Why everybody is wrong about the Land Value Tax (except me)

The Conservatives have laid into Labour’s manifesto pledge to consider replacing council tax and business rates with a land value tax (LVT). They’ve dubbed this a ‘garden tax’ and claimed that it ‘could’ triple property tax bills to £4,000 per household.

It’s a bit silly to call this a ‘garden tax’, since council tax valuations already include gardens. Unless the Tories are proposing to exempt gardens when we calculate how much a property is worth, they too favour a ‘garden tax’. If they think there should be special tax breaks for garden ownership, they should come out and say so. 

The main difference between a Land Value Tax and the current council tax and business rates tax system we have right now is that the current system is appraised on the value of the entire property, instead of just the land it sits on. 

That makes existing property taxes a partial tax on productive investment, which gets us less investment in buildings and improvements than we’d get without that tax. If you invest in the quality of your property by building an extra floor or by renovating the retail space, your tax bill will be higher. To really appreciate how bad this is, consider the fact that heavy machinery is included in business property valuations, so you will be taxed heavily for setting up a new electric car factory on a previously derelict bit of brownfield. 

Council tax is less harmful in this regard. It’s more like a tax on consuming housing, akin to VAT, but the lack of revaluations makes it uneven across the country and it still distorts people’s consumption.

A LVT is better overall and especially better than rates because, as Tim Worstall points out, because the supply of land is so inelastic that is it basically fixed. That means that taxing it doesn’t reduce the amount of it we get, unlike most other taxes. And we don’t penalise people for developing their own land as we do now. 
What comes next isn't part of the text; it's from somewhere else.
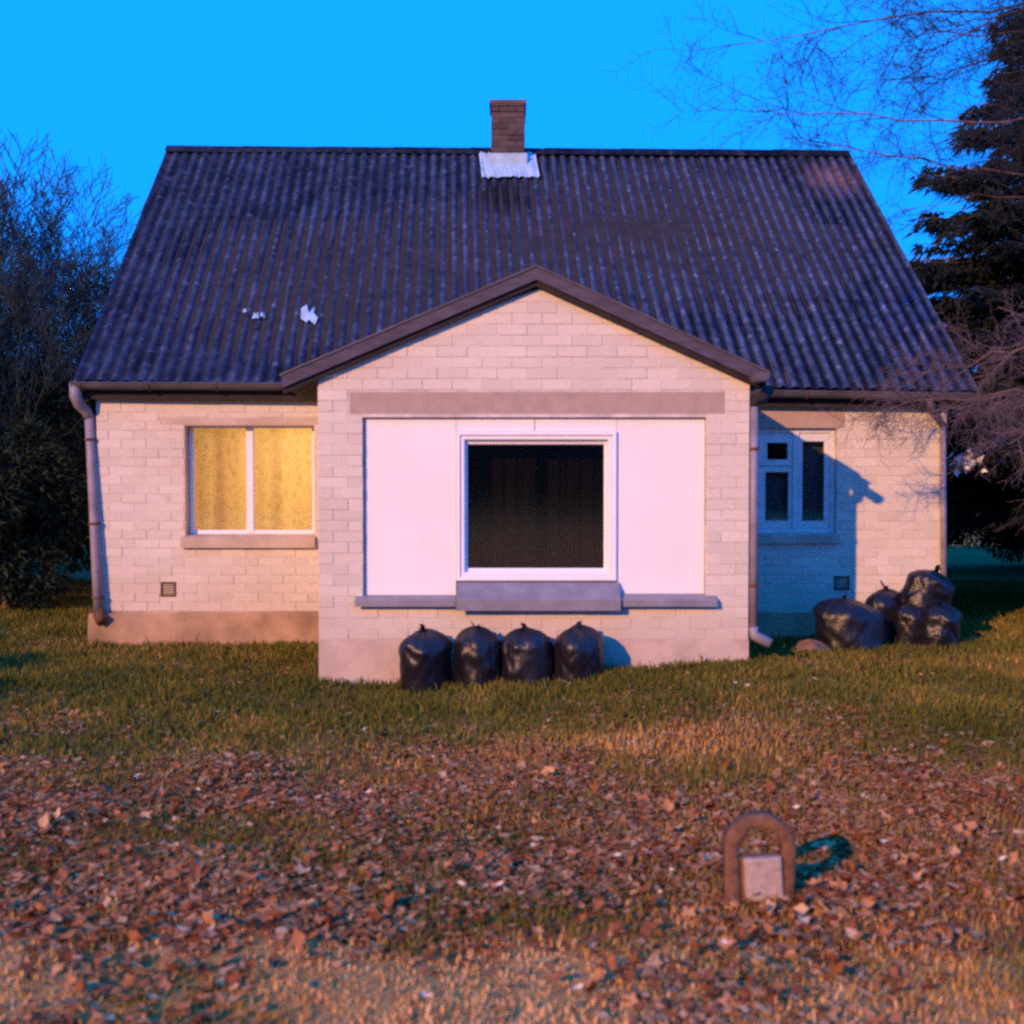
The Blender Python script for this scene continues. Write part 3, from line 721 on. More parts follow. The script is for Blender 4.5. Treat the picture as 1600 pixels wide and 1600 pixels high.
# flashing apron: upstand round the stack and a sheet dressed down over the slope
fa, fb = P(764, 240, YC), P(826, 240, YC)
def onroof(px, py, h=0.03):
    # intersect the pixel ray with the (unsagged) roof plane
    o = Vector((0, 0, CZ)); d_ = P(px, py, 1.0) - o
    nrm = (ER - EL).cross(RL - EL).normalized(); t = (EL - o).dot(nrm) / d_.dot(nrm)
    n2 = nrm if nrm.y < 0 else -nrm
    return o + d_ * t + n2 * h
m = MB(); nsg = 28; vs = []
lt, rt, lb, rb = onroof(748, 243, 0.05), onroof(836, 243, 0.05), onroof(753, 281, 0.045), onroof(843, 279, 0.045)
for t in (0.0, 0.35, 0.7, 1.0):
    for k in range(nsg + 1):
        u = k / nsg; p = (lt*(1-u)+rt*u)*(1-t) + (lb*(1-u)+rb*u)*t
        p = p + Vector((0, -0.02, 0.02)) * 0.22 * cos(2*pi*u*5.7) * t + Vector((0, -0.01, 0.01)) * R.uniform(-0.5, 0.5) + Vector((0, 0, -0.02*t*R.random()))
        vs.append(p)
fs = [(r*(nsg+1)+k, (r+1)*(nsg+1)+k, (r+1)*(nsg+1)+k+1, r*(nsg+1)+k+1) for r in range(3) for k in range(nsg)]
m.add(vs, fs); m.box(cx0 - 0.03, cx1 + 0.03, YC - 0.03, YC + cdp + 0.03, PZ(262, YC) - 0.2, PZ(240, YC)); hb(m, 'flashing', M['flash'], ch)

# gable roof of the bay ------------------------------------------------
YG = 9.91
broof = empty('bay_roof', (0, 0, 0), house)
A = P(838, 416, YG); GLp = P(441, 585, YG); GRp = P(1198, 580, YG)
YBK2 = 13.2
def bay_slope(pe, name):
    m = MB(); n = 14*8; top = A; vs = []
    for t in np.linspace(0, 1, 22):
        for k in range(n+1):
            s_ = k/n; y = YG + 0.012 + (YBK2-YG)*s_
            p = top*(1-t) + pe*t; vs.append((p.x, y, p.z + 0.018*cos(2*pi*s_*26)*0.8 - 0.012))
    nn = n+1
    fs = [(r*nn+k, (r+1)*nn+k, (r+1)*nn+k+1, r*nn+k+1) if pe.x > A.x else (r*nn+k, r*nn+k+1, (r+1)*nn+k+1, (r+1)*nn+k) for r in range(21) for k in range(n)]
    # flip so normals face up
    fs = [f[::-1] for f in fs] if False else fs
    m.add(vs, fs); hb(m, 'corrugated_sheet', M['roof'], broof)
    # barge board on the front, thin verge strip above it and the boarding below the overhang
    up = Vector((0, 0, 1)); 
    def slab(h0, h1, ya, yb_, nm, mat, ext=0.0):
        e2 = pe + (pe - A) * ext
        m = MB(); v = []
        for y in (ya, yb_):
            v += [Vector((A.x, y, A.z + h0)), Vector((e2.x, y, e2.z + h0)), Vector((e2.x, y, e2.z + h1)), Vector((A.x, y, A.z + h1))]
        f = [(0,1,2,3),(7,6,5,4),(0,4,5,1),(1,5,6,2),(2,6,7,3),(3,7,4,0)]
        if pe.x > A.x: f = [q[::-1] for q in f]
        f = [q[::-1] for q in f]
        m.add(v, f); hb(m, nm, mat, broof)
    slab(0.004, -0.115, YG, YG + 0.028, 'barge_board', M['fascia'])
    slab(0.014, -0.004, YG - 0.012, YG + 0.09, 'verge_strip', M['gutter'], 0.01)
    slab(-0.10, -0.125, YG + 0.076, YW + 0.3, 'soffit', M['soffit'])
    slab(-0.03, -0.165, YG + 0.031, YG + 0.075, 'shade_board', M['soffit'])  # dark board added to imitate the shade band under the barge board
bay_slope(GLp, 'l'); bay_slope(GRp, 'r')
# brick corbel sticking out at the springing on the left
m = MB(); m.prism_y([(BL - 0.035, BZ - 0.0), (BL + 0.05, BZ - 0.085), (BL + 0.16, BZ - 0.06), (BL + 0.2, BZ + 0.08), (BL + 0.03, BZ + 0.02)], YB - 0.02, YB + 0.05); hb(m, 'corbel_brick', M['brick'])
# fill boards between bay roof and main eave at both sides
m = MB(); m.box(BL - 0.27, BL - 0.005, YG + 0.12, YW, BZ - 0.09, BZ - 0.075); m.box(BR + 0.005, GRp.x - 0.01, YG + 0.12, YW, BZ - 0.06, BZ - 0.045)
m.box(GRp.x-0.03, GRp.x-0.012, YG + 0.1, YW, BZ - 0.06, BZ + 0.02); m.box(BL - 0.285, BL - 0.27, YG + 0.1, YW, BZ-0.09, BZ + 0.0)
hb(m, 'eave_box', M['soffit'], broof)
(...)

It would also be nice not to tax business property so much more than we tax residential property. Rates are nearly 50% of rental values, where council tax can be extremely low – my bill is equivalent to one sixteenth of the annual rental value of my flat. That gives landowners an incentive to prefer more residential property than normal supply and demand factors would warrant. 

Overall, then, ceasing to tax property improvements and machinery would be a good simplification. But the policy is less attractive than many of its advocates think.

One false claim made in favour of the LVT is that it would force the land to be used ‘more productively’. But there is already a sort of ‘tax’ on owning land and not using it as productively as possible: opportunity cost. If you choose to use your land as a garden instead of a block of flats to rent out, you are ‘paying’ the cost of doing so in the rent you’re forgoing. Adding an additional tax to that would make things less efficient even if it raised GDP numbers – a bit like taxing leisure time, it would increase cash output at the cost of actual wellbeing.

Here’s another. LVT supporters talk about the economic rents that accrue from land ownership, and suggest that these rents need correcting with an LVT. But I’m not convinced. The price of a given piece of land, sold today, will reflect whatever future profit its buyer and seller expect it to make. And last time that piece of land was sold it will have reflected all the future profits its buyer and seller expected it to make then. And so on. 

Of course these expectations will often turn out to be wrong, but are they any more likely to underestimate than overestimate things? Why would they be? I’ll grant that anyone who themselves or whose families acquired the land, whether by homesteading it or by violently stealing it, has enjoyed an undeserved windfall, but once it’s sold, land is surely going to be priced like any other asset – reflecting the expectation of future gains and losses.

People in the Heathrow flight path probably don’t deserve compensation for the new runway because they bought their houses at a discount to reflect the chance of a new runway being built – but if a runway doesn’t go ahead they don’t need to be taxed to capture the benefit to them. The price they paid reflects the odds in both directions, and their gamble either pays off or it doesn’t. 

The biggest problem comes when you try to replace other taxes that don’t relate to property by raising the LVT rate. The reason is that future taxes will capitalise into the value of the the land today (as we’ve shown many times before, in the UK land and property taxes are almost entirely borne by the land owners, not the renters). 

If buyers know that they’ll have to pay £10,000 in tax on a piece of land they valued at £100,000, they’ll only be willing to pay £90,000 for that land. The tax lowers the returns from land ownership which is reflected in the value of the land. The current owners of land are the ones who bear the full cost of future tax bills. (Similarly, when a new school is announced somewhere, house prices rise to incorporate the future value of living near that school. Even local government debt capitalises into property values!)

That might be economically efficient, but it would be quite unfair. Land is just one of many assets you might want to invest in, and there’s no particular reason that it should be taxed more than others. In the UK, we tend to keep the rules of the game constant, rather than doing specific cash-grabs from particular asset owners, even when it’s economically efficient. The supply of red-heads is extremely inelastic too, but it would feel extremely unjust to slap a fat levy on them nonetheless.

All in all, then, a LVT would be a sensible improvement on the current system of property taxation in Britain. But as a replacement for other taxes or a revenue-raiser in general, not so much.